Agressions de pompiers : « L’uniforme ne nous protège plus, il n’est plus respecté »
SECOURS Les agressions contre les pompiers ont encore augmenté de 21 % entre 2017 et 2018, selon une étude de l’Observatoire national de la délinquance et des réponses pénales
- Les agressions contre les pompiers ne cessent d’augmenter. Il y en a eu 2.813 en 2017, 3.411 en 2018. En 10 ans, le nombre de déclaration d’agressions a bondi de 213 %.
- Plusieurs syndicats déplorent la difficulté pour les pompiers d’intervenir dans certains quartiers, et les agressions commises par les victimes ou leurs proches, souvent alcoolisées.
- Il faudrait, selon eux, davantage de policiers pour sécuriser leurs interventions et rappeler aux gens de ne pas les appeler « pour un oui ou pour un non ».
Les jours passent et se ressemblent. Dimanche, c’est le conducteur d’une voiture accidentée, dans l’Hérault, qui a frappé deux pompiers qui venaient pourtant le secourir. Ce lundi, c’est un homme de 26 ans qui a percuté intentionnellement, avec son véhicule, une ambulance puis qui a asséné des coups à l’un des pompiers qui tentaient de le maîtriser. Les soldats du feu sont de plus en plus nombreux à déclarer avoir été agressés au cours d’une intervention. Leur nombre a, cette année encore, fortement augmenté : + 21 % entre 2017 et 2018, selon les derniers chiffres publiés ce mercredi par l’ONDRP (Observatoire national de la délinquance et des réponses pénales).
« Je ne suis pas étonné, souffle Yannick Ténési, secrétaire général du SNSPP-Pats (syndicat national des sapeurs-pompiers professionnels). Il n’y a pas une semaine sans que nos correspondants départementaux nous rapportent des agressions. » L’année dernière, 3.411 pompiers ont indiqué avoir agressés, soit 598 de plus qu’en 2017. Et leur nombre ne cesse d’augmenter depuis dix ans : + 213 % entre 2008 et 2018. Comment expliquer une telle hausse ? « Il y a d’abord une meilleure remontée des faits auprès des autorités, les Sdis [services départementaux d’incendie et de secours] ayant sensibilisé leurs personnels à la nécessité de les déclarer », explique Christophe Soullez, directeur de l’ONDRP.

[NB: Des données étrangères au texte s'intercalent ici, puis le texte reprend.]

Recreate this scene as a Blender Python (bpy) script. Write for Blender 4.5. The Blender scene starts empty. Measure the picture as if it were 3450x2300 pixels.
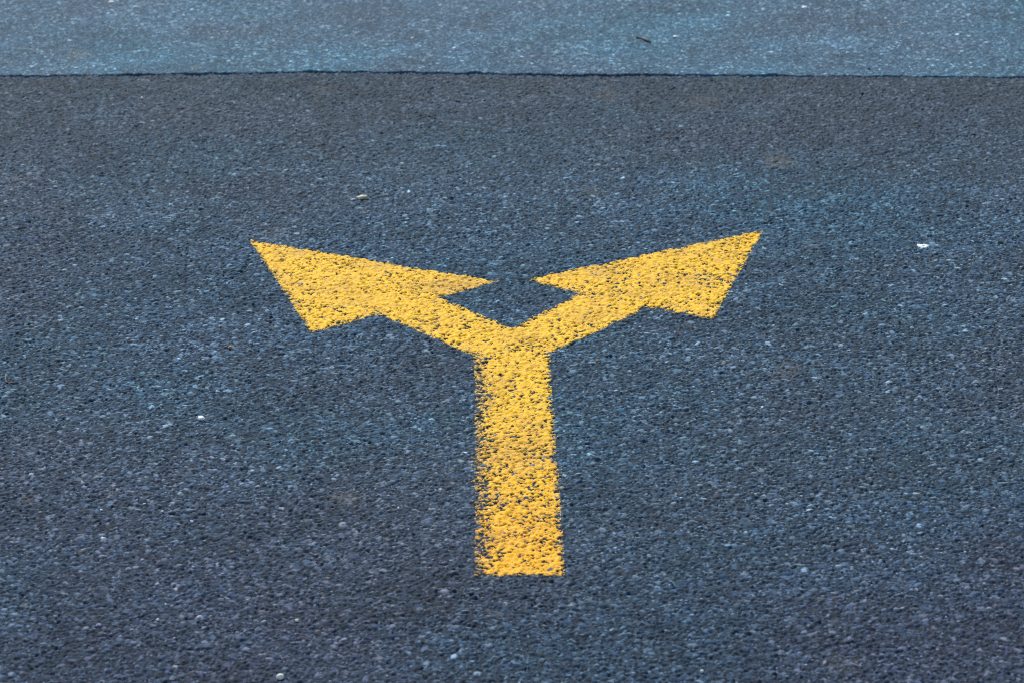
import bpy, math, random
import numpy as np
from concurrent.futures import ThreadPoolExecutor
from mathutils import Matrix, Vector, Euler, noise as mnoise

rng = np.random.default_rng(11)
random.seed(5)
scene = bpy.context.scene
C = scene.collection
f4 = np.float32

# ------------------------------------------------------------------ camera
PITCH, ROLL = 0.34954947, -0.02174885
cam = bpy.data.cameras.new("camera")
cam.sensor_width = 36.0
cam.lens = 117.757
cam.clip_start = 0.05
cam.clip_end = 2000
camo = bpy.data.objects.new("camera", cam)
C.objects.link(camo)
rot = Euler((math.pi / 2 - PITCH, 0, 0)).to_matrix() @ Matrix.Rotation(ROLL, 3, 'Z')
camo.matrix_world = Matrix.Translation((0, 0, 1.6)) @ rot.to_4x4()
scene.camera = camo
cam.dof.use_dof = True
cam.dof.focus_distance = 4.55
cam.dof.aperture_fstop = 13.0

# ------------------------------------------------------------------ light
SUN_EL, SUN_AZ = math.radians(42), math.radians(-14)     # azimuth from +Y (beyond the arrow)
SKY = 0.12
w = bpy.data.worlds.new("World")
scene.world = w
w.use_nodes = True
nt = w.node_tree
sky = nt.nodes.new('ShaderNodeTexSky')
sky.sky_type = 'NISHITA'
sky.sun_disc = False
sky.sun_elevation = SUN_EL
sky.sun_rotation = SUN_AZ
nt.links.new(sky.outputs[0], nt.nodes['Background'].inputs[0])
nt.nodes['Background'].inputs[1].default_value = SKY
sl = bpy.data.lights.new("sun", 'SUN')
sl.energy = 2.3
sl.angle = math.radians(16)
sl.color = (1.0, 0.97, 0.92)
so = bpy.data.objects.new("sun", sl)
C.objects.link(so)
d = Vector((math.sin(SUN_AZ) * math.cos(SUN_EL), math.cos(SUN_AZ) * math.cos(SUN_EL), math.sin(SUN_EL)))
so.rotation_euler = d.to_track_quat('Z', 'Y').to_euler()
so.location = (0, 0, 10)
scene.view_settings.view_transform = 'Standard'
scene.view_settings.look = 'None'
scene.view_settings.exposure = 0.76
scene.cycles.use_denoising = False
scene.cycles.filter_width = 1.0


def tag(o, label, cat=None, kind=None, group=None):
    o['label'] = label
    if cat: o['category'] = cat
    if kind: o['kind'] = kind
    if group: o['group'] = group
    return o


# ------------------------------------------------------------------ height field of the road
def axis(*segs):
    out = [np.arange(a, b - 1e-6, s) for a, b, s in segs]
    return np.concatenate(out + [[segs[-1][1]]])


X = axis((-2.0, -1.04, .004), (-1.04, 1.04, .0013), (1.04, 2.0, .004))
Y = axis((2.4, 2.96, .004), (2.96, 5.0, .0016), (5.0, 6.5, .002), (6.5, 8.6, .005))
NX, NY = len(X), len(Y)
X0, X1, Y0, Y1 = X[0], X[-1], Y[0], Y[-1]


def vnoise(xs, ys, cell, seed):
    """value noise on a rectilinear grid, range about -1..1"""
    r = np.random.default_rng(seed)
    u = (xs - X0) / cell + 2; v = (ys - Y0) / cell + 2
    nx = int((X1 - X0) / cell) + 7; ny = int((Y1 - Y0) / cell) + 7
    R = r.uniform(-1, 1, (ny, nx)).astype(f4)
    iu = np.floor(u).astype(int); tu = (u - iu); tu = (tu * tu * (3 - 2 * tu)).astype(f4)
    iv = np.floor(v).astype(int); tv = (v - iv); tv = (tv * tv * (3 - 2 * tv)).astype(f4)
    A = R[:, iu] * (1 - tu) + R[:, iu + 1] * tu
    return A[iv] * (1 - tv)[:, None] + A[iv + 1] * tv[:, None]


class Layer:
    def __init__(s, cell, rlo, rhi, prob, mu, sd, relief, seed):
        r = np.random.default_rng(seed)
        s.cell = cell
        s.nx = int((X1 - X0) / cell) + 6; s.ny = int((Y1 - Y0) / cell) + 6
        sh = (s.ny, s.nx)
        U = lambda a, b: r.uniform(a, b, sh).astype(f4)
        s.px = ((np.arange(s.nx)[None, :] - 2 + U(.08, .92)) * cell + X0).astype(f4)
        s.py = ((np.arange(s.ny)[:, None] - 2 + U(.08, .92)) * cell + Y0).astype(f4)
        rad = rlo + (rhi - rlo) * U(0, 1) ** 1.6
        asp = U(.74, 1.0)
        th = U(0, math.pi)
        s.a = np.cos(th) / rad * asp; s.b = np.sin(th) / rad * asp
        s.c = -np.sin(th) / rad / asp; s.d = np.cos(th) / rad / asp
        s.k = U(-.7, .7)
        s.top = (mu + sd * r.standard_normal(sh)).astype(f4)
        s.top[r.random(sh) > prob] = -1
        s.tx = (r.standard_normal(sh) * .16 * rad).astype(f4)
        s.ty = (r.standard_normal(sh) * .16 * rad).astype(f4)
        s.rel = (relief * (.75 + .5 * r.random(sh)) * rad).astype(f4)
        s.val = U(0, 1); s.hue = U(0, 1)


L1 = Layer(.0078, .0028, .0066, .70, 0.0, .00060, .46, 21)
L2 = Layer(.0042, .0015, .0029, .95, -.0002, .0007, .50, 22)

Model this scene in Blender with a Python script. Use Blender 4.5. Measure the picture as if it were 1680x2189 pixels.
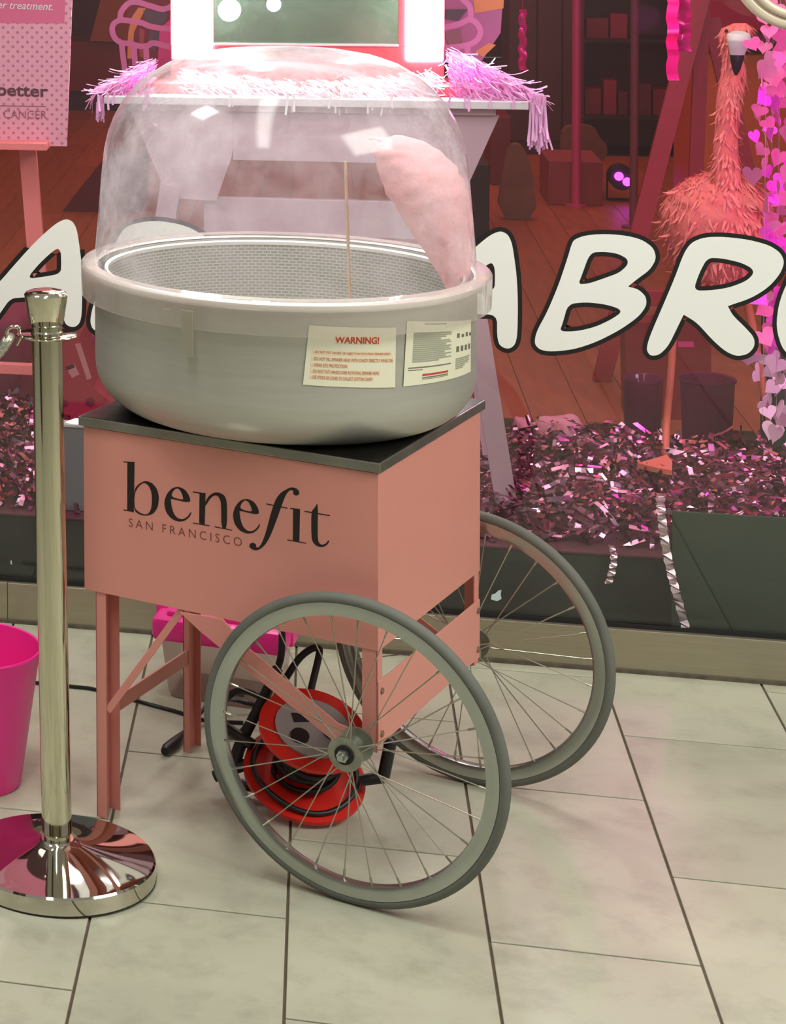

« Des personnes dérangées psychologiquement, ou alcoolisées »
Les actes sont aussi en augmentation. Dans certains quartiers sensibles, les pompiers «sont caillassés comme les forces de police », remarque Xavier Boy, président de la FA/SPP-Pats (Fédération autonome des sapeurs-pompiers professionnels). « Ils sont vus comme des représentants de l’Etat, comme un symbole d’autorité », souligne Christophe Soullez. Selon Yannick Ténési, il s’agit même d’une « compétition » entre quartiers. « C’est à celui qui agressera le plus de flics ou de pompiers. L’uniforme ne nous protège plus, il n’est plus respecté. » Lorsqu’ils doivent s’y rendre, les pompiers redoutent de tomber dans un guet-apens. Alors, ils s’efforcent d’attendre les policiers pour intervenir. « Mais parfois, il faut agir rapidement… » Quitte à ne pas être protégés.
Les pompiers sont aussi de plus en plus souvent confrontés « à des personnes dérangées psychologiquement, ou alcoolisées », observe Xavier Boy. Souvent, des gens qu’ils venaient secourir. « Ils s’immiscent dans la sphère familiale et peuvent être pris à partie par l’un des protagonistes, complète Christophe Soullez. Ils sont souvent confrontés à des personnes en situation sociales, économiques complexes. »
Très sollicités eux aussi, les policiers ne peuvent pas toujours les accompagner. Même quand ils le devraient, pour s’occuper par exemple des personnes ivres « en les plaçant en cellule de dégrisement », insiste Xavier Boy. Et d’ajouter : « Aujourd’hui, on sollicite les pompiers même quand il n’y a pas de blessé, on intervient sur tout et n’importe quoi. Nous sommes le sopalin de la société. »
« L’uniforme ne nous protège plus »
Récemment, la commission des lois du Sénat a formulé 18 mesures pour « que cessent » ces violences « inacceptables » contre les pompiers. Dans certaines régions, ils sont équipés depuis peu de caméras pour prévenir les agressions. Mais pour Xavier Boy, il faudrait d’abord « donner les moyens aux forces de l’ordre afin qu’elles soient disponibles pour nous accompagner. » Un avis partagé par Yannick Ténési. Il faudrait aussi faire davantage de prévention « afin d’expliquer aux gens que les pompiers ne doivent pas être appelés pour un oui ou pour un non ». Et « que les juges prononcent des peines plus sévères ».